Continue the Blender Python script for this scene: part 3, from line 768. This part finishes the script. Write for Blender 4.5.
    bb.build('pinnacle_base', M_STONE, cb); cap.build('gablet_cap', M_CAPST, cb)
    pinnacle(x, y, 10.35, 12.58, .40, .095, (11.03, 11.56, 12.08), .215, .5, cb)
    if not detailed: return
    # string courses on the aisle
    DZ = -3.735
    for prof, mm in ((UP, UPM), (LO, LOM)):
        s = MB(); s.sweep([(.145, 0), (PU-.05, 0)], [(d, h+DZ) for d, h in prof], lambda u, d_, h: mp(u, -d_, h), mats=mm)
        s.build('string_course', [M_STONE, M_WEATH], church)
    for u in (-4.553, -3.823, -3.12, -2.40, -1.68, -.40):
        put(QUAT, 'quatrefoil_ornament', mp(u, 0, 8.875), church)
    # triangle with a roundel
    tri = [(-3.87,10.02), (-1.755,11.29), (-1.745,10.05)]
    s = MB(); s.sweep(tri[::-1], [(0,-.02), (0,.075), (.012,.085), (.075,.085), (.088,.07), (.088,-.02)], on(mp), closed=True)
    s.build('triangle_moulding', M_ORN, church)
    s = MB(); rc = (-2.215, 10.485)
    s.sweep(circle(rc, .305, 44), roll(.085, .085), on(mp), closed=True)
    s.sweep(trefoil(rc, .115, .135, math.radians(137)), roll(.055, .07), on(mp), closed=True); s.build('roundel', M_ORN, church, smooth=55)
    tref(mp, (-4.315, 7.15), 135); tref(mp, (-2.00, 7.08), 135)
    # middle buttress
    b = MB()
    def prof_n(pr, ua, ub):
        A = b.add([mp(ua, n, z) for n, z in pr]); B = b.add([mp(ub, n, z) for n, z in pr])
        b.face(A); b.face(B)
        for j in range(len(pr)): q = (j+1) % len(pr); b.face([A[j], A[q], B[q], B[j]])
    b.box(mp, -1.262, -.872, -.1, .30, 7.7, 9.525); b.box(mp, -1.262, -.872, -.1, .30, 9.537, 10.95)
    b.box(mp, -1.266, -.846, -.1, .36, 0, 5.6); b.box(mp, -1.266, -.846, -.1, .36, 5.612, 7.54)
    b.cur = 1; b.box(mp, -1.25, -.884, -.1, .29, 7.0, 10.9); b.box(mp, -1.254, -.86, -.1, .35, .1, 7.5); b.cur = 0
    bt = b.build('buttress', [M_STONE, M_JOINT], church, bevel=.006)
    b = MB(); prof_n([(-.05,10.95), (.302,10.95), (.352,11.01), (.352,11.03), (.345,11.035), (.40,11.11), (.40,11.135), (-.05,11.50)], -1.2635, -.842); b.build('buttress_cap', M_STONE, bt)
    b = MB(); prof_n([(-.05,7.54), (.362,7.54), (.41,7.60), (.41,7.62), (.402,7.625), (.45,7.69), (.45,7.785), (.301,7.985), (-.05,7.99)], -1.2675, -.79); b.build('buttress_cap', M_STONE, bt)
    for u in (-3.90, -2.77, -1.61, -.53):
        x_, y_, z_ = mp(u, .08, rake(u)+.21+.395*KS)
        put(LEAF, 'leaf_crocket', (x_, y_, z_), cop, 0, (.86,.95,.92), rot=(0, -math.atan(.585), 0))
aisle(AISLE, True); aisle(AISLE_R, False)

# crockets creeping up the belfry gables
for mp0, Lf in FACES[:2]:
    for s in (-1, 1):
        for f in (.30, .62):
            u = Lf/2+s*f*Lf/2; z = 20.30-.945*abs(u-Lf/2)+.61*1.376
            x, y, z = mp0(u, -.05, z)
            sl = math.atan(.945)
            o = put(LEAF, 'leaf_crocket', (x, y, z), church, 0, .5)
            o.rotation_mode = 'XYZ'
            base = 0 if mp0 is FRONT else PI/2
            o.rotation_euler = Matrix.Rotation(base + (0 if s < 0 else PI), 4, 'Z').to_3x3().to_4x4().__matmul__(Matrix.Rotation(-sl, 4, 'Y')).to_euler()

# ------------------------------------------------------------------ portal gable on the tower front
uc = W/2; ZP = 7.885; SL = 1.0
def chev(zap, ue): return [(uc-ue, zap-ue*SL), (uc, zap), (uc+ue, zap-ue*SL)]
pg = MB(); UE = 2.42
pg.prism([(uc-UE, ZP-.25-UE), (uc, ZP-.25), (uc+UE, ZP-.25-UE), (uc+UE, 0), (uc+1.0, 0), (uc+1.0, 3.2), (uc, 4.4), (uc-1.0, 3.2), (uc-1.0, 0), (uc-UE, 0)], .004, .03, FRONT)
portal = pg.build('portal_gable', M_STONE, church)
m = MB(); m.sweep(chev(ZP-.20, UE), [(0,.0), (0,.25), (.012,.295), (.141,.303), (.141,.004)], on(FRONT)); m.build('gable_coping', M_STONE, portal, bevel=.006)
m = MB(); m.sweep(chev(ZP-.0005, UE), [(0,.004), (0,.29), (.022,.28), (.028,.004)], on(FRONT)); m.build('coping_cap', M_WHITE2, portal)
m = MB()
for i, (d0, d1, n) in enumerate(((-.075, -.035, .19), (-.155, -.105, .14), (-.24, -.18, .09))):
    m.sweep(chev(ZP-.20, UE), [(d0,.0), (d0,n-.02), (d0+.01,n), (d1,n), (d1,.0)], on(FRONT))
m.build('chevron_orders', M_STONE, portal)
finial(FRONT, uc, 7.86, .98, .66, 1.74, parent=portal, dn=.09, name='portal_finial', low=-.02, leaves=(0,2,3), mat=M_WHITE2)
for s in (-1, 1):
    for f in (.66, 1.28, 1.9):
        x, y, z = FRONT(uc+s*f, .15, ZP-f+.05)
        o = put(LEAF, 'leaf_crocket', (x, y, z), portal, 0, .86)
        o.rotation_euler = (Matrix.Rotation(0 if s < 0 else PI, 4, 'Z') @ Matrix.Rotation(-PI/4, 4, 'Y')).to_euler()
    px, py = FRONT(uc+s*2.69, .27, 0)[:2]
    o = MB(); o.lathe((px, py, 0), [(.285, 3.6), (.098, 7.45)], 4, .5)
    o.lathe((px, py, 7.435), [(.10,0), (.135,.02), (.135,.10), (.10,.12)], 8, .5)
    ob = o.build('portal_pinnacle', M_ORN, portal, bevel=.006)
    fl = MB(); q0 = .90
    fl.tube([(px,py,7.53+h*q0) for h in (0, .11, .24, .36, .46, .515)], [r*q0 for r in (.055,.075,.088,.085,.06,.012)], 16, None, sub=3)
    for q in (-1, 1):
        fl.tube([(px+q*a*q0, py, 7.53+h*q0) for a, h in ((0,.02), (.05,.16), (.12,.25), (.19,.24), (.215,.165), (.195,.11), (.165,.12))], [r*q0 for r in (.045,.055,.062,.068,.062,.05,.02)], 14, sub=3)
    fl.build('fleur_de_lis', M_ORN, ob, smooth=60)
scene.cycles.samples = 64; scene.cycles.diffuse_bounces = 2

» PROBLEM: Search the data above for the string "scene" and copy each line that has it.

» FINISHED EXERCISE:
Continue the Blender Python script for this scene: part 3, from line 768. This part finishes the script. Write for Blender 4.5.
scene.cycles.samples = 64; scene.cycles.diffuse_bounces = 2